24 September 2012

On the TNA’s post-election statement

R. Sampanthan, leader of the Tamil National Alliance, has offered the party’s reading of the recently concluded elections for the Eastern Provincial Council.  As the party with the backing of the majority of Tamils, the TNA’s analysis warrants comment. 

The TNA claims that the elections were neither free nor fair, lists numerous illegal and corrupt practices and blames the repeal of the 17th Amendment of the Constitution for this state of affairs.  There were indeed several incidents which scarred the entire process.  On the other hand, even the TNA would admit that immediate action was taken by the Elections Commissioner on each and every occasion.  There were independent election monitors on the ground and even a cursory glance at reports from such entities from earlier elections would show that the incidence of wrongdoing was comparatively low.  

The overall margin, a mere 6217 votes, gave the ruling party 2 extra seats, which goes to show that even a minor tweaking of the law can have a huge bearing on outcome; all the more reason for further tweaking the system to eliminate error and loophole.  To be fair, the repeal of the 17th did not take us back to anything like the 1999 Wayamba elections, but democracies are never perfect and for this reason can always be made better.  

It is heartening that the TNA has decided to speak of systemic flaws and chosen to list all the violations, especially since the TNA’s constituent parties and their representatives, especially R. Sampanthan, were not only silent about the body blows to the democratic process delivered by the LTTE but actually benefited from these same violations to enter Parliament!  This about-change then can also be read as a positive outcome of taking the LTTE out of the political equation.  For that, the TNA, Sampanthan, as well as the Tamils who voted for the TNA and the TNA can thank the President and the security forces.
Sampanthan has blasted the Government for trying to intimidate and/or purchase those elected on the TNA ticket.  Which country has Sampanthan being living in?  Was he not intimidated and/or purchased by the LTTE?  Weren’t those who didn’t toe the line murdered in cold blood?  That said, he is spot in objecting to such despicable moves, even though he demonstrates an unfortunate degree of memory loss.  It’s wrong of course, but his case would be stronger if it was preceded by a confession. 

The TNA takes pains to claim that the result showed that the majority was against the Government.  Sampanthan forgets that the SLMC is a constituent member of the ruling coalition.  A regional preference for a communalist party does not indicate general antipathy to the ruling party at the political center.  Sampanthan’s ‘logic’ can be turned against the TNA, SLMC, UNP and JVP as well.  It can be said that the majority of the people rejected all four parties.  Today, for convenient, Sampanthan concocts an artificial solidarity among all parties excluding the UPFA.  He does not mention the fact that all four contested SEPARATELY.  If there was solidarity and commonality in political platform the four could have contested TOGETHER.  The ‘mandate’ was not to ‘function against the UPFA’, as Sampanthan likes to read it.  The mandate given the TNA was different from that given to the SLMC, JVP and UNP.  It is sophomoric to aggregate these and posit a re-reading of mandate that alleviates one’s political angst of the particular political moment. 

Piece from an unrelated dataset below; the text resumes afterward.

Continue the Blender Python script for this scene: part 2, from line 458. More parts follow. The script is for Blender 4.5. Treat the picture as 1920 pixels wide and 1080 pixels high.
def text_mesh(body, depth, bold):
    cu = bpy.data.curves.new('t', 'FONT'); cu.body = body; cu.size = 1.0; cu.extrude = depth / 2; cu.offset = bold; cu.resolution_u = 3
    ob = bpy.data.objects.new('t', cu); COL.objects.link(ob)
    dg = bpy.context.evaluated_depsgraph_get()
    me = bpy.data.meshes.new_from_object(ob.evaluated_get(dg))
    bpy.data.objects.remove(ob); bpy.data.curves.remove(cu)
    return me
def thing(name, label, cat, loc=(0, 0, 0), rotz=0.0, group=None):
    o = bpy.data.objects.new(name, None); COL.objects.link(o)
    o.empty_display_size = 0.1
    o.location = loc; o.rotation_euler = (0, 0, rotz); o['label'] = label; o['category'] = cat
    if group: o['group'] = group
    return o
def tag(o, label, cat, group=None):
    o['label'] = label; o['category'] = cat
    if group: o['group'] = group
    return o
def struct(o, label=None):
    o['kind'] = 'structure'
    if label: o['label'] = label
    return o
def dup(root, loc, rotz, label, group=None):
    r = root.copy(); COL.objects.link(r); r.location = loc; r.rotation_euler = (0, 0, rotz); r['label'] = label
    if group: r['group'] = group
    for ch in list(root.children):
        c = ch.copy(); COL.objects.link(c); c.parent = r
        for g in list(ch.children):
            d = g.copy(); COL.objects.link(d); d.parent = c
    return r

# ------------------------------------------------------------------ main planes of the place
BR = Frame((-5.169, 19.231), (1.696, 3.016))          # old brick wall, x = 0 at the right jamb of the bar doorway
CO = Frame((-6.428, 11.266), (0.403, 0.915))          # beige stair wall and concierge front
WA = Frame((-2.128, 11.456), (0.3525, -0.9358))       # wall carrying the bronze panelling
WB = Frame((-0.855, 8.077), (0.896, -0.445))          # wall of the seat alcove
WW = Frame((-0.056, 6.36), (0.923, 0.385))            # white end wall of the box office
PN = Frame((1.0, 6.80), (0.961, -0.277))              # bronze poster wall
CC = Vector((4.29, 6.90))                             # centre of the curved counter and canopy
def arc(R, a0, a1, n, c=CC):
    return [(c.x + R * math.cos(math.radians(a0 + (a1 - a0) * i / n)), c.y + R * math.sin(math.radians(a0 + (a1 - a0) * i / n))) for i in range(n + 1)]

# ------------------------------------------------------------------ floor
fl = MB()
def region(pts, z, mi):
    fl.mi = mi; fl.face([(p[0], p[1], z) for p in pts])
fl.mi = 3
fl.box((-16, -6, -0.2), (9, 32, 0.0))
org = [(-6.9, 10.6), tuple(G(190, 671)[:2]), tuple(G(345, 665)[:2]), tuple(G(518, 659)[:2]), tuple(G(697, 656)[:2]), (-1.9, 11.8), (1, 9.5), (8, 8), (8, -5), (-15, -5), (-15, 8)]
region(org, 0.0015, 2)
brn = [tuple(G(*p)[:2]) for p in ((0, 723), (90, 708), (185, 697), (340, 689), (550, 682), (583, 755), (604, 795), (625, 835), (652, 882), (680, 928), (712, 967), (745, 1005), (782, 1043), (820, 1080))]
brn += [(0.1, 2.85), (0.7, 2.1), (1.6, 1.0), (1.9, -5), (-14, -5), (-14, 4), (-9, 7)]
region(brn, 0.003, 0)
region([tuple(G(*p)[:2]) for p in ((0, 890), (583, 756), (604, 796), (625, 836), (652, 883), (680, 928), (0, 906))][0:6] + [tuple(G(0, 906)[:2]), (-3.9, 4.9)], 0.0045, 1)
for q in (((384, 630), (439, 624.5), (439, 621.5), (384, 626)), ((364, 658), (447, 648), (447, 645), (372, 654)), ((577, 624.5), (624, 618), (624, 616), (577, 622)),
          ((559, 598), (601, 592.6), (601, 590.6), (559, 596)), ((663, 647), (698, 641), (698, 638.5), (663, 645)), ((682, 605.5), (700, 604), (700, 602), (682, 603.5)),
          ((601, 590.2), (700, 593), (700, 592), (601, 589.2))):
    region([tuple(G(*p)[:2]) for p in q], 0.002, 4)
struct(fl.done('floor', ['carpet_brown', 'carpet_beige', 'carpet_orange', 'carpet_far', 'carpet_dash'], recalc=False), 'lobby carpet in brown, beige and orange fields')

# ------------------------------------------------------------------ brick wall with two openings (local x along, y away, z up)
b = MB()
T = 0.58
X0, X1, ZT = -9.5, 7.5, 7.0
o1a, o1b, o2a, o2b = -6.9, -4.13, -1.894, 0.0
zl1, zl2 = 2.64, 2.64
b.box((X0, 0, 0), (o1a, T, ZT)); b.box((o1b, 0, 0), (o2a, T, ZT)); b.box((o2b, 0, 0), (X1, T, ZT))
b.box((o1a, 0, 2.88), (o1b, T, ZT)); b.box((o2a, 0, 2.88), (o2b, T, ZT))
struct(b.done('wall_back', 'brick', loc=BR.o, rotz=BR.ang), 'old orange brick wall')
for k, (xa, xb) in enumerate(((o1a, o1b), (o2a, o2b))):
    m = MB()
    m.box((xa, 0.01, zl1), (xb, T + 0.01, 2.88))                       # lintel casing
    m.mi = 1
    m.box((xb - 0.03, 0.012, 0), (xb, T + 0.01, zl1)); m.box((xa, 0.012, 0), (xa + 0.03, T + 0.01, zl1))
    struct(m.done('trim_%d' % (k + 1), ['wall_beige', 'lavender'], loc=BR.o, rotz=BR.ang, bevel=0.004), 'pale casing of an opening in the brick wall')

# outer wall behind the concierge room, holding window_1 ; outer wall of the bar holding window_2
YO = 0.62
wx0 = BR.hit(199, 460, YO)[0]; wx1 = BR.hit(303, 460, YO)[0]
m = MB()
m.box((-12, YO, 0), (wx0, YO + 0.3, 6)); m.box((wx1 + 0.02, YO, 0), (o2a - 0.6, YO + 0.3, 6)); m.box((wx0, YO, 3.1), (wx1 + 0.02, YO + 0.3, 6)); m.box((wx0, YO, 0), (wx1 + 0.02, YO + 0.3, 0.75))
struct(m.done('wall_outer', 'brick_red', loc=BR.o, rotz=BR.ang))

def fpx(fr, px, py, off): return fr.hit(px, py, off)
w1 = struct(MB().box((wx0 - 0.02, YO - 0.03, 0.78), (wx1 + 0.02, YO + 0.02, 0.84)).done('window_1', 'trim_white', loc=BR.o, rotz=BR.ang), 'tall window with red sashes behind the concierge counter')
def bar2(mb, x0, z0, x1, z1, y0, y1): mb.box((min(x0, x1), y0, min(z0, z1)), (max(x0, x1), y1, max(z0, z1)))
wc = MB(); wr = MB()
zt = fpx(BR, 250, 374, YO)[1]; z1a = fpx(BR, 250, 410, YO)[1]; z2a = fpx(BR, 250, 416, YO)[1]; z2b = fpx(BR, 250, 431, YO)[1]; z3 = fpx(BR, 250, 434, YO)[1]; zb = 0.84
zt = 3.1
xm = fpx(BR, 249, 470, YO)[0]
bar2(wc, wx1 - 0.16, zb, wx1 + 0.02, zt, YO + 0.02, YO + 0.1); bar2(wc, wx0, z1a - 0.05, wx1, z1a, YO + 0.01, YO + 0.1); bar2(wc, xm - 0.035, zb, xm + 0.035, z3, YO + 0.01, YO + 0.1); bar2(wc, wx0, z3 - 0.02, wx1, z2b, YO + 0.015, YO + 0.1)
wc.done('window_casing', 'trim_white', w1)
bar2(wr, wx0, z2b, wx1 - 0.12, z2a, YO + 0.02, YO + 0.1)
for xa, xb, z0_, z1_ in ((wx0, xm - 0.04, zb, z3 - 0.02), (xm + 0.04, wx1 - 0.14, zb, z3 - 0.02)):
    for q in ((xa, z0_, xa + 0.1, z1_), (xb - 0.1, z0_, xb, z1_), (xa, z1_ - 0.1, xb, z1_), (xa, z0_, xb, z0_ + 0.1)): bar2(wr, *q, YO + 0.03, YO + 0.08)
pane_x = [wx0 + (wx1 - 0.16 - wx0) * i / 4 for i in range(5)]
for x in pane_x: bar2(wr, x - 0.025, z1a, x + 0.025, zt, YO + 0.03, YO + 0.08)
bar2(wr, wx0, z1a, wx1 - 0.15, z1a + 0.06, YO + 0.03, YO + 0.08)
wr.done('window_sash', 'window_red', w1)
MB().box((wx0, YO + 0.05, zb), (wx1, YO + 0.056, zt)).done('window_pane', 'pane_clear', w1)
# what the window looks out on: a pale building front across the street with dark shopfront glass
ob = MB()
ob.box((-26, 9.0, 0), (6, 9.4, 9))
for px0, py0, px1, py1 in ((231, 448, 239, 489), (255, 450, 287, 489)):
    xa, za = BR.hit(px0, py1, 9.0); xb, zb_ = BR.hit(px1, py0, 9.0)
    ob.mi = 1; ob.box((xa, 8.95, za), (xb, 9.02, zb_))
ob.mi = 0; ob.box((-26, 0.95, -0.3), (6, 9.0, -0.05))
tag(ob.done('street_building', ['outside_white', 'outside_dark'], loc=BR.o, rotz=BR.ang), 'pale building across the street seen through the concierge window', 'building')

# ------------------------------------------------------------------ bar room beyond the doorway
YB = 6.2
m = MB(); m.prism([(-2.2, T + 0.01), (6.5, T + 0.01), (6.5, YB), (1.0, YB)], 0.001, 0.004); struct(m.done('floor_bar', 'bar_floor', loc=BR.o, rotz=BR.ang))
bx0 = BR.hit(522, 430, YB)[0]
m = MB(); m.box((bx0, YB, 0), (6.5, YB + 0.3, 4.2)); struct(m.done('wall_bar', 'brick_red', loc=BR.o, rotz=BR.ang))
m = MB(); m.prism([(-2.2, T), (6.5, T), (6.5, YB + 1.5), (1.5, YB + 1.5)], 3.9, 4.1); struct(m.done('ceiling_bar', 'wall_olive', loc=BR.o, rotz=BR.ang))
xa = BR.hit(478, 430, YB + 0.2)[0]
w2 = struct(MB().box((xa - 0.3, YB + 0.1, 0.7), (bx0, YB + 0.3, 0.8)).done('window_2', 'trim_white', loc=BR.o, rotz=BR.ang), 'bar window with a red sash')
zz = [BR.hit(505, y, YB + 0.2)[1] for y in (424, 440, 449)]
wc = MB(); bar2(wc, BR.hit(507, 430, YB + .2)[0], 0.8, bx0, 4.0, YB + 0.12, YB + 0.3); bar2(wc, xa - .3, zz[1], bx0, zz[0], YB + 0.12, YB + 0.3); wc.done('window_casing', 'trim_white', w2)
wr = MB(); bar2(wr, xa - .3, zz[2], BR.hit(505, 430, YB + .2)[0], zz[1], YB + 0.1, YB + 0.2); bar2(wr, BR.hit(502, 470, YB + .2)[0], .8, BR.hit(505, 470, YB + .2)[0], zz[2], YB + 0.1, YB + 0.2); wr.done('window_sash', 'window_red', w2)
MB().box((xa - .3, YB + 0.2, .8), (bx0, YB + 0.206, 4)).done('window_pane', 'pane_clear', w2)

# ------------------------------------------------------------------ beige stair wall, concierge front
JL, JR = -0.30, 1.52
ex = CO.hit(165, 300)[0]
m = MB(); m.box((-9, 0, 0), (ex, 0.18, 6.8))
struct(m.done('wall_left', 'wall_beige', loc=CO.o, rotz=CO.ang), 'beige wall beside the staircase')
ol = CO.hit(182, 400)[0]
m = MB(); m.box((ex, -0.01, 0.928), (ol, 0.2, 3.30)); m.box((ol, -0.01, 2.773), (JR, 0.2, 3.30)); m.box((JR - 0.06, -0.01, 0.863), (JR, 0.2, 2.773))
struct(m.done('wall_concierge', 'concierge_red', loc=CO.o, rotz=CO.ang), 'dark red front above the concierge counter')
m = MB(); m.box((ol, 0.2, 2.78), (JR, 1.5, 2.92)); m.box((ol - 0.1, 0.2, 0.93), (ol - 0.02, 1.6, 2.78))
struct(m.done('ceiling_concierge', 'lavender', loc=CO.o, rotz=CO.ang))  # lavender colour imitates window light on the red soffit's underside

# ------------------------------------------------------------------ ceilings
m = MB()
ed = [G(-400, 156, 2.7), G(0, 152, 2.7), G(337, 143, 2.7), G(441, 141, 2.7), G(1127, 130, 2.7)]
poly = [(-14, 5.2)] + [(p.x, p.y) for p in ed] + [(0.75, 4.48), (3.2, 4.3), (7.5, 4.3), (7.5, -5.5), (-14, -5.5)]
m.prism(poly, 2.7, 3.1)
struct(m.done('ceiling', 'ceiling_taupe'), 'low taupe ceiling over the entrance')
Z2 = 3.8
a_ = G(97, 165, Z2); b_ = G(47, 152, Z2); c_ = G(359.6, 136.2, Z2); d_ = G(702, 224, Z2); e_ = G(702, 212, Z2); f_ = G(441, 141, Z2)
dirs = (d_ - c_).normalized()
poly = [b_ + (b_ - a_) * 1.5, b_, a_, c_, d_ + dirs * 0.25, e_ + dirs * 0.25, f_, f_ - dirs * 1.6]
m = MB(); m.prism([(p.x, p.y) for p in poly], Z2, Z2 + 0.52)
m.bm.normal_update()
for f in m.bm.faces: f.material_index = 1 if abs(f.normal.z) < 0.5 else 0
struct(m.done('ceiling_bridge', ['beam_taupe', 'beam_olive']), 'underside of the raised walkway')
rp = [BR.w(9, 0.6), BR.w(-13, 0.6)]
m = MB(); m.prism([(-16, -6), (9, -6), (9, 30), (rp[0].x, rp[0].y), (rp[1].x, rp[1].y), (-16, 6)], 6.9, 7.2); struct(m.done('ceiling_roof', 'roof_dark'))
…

Another strange element of the TNA statement is its tired lament about the SLMC’s decision to back the UPFA to set up the Eastern Provincial Council.  Sampanthan is upset that the SLMC chose to play second fiddle to the UPFA in the East even after the TNA offered the SLMC the Chief Minister post.  Well, it seems that the SLMC or at least its leadership had done a cost-benefit analysis before making a decision.  Sampanthan, of all people, should not be surprised, for he has played that kind of politics for years.  

What is really disconcerting is the cheap attempt to tag the TNA to the SLMC using the language-string.  The commonality seeker ‘Tamil Speaking People’ is straight out of the LTTE book and the larger archive of Eelamism.  At best, it was a convenience.  The way it got played out over time is a history lesson the Muslims are not likely to forget anytime soon.  They were slaughtered by the LTTE who were not bothered about language commonality when the blood-letting was planned and executed. And Sampanthan should know that ‘language’ was not an issue when Duraiappah was murdered, or when his own leader A. Amirthalingam was shot dead.  He probably has a list of all Tamil-speaking Tamils assassinated by the LTTE and he should know better than anyone else how long it is. It constitutes the ‘final word’ of this kind of cheap, racist politics. 

Anyway, when Sampanthan describes the SLMC as ‘opportunistic’ and ‘unprincipled’, he conjures images of pots and kettles and their relative blackness!

Sampanthan has also kept silent on the fact that the result laid to rest all claims of ‘Tamil Homeland’.
  The vast majority rejected the concept (and this, following Sampanthan-TNA logic).  Those numbers seem to have escaped his mind.  Not surprising.

Overall, it’s time for the TNA to do a re-think and amend this post-election analysis.  It would be good for the TNA and good for the Tamil people too.  For us all, one might add.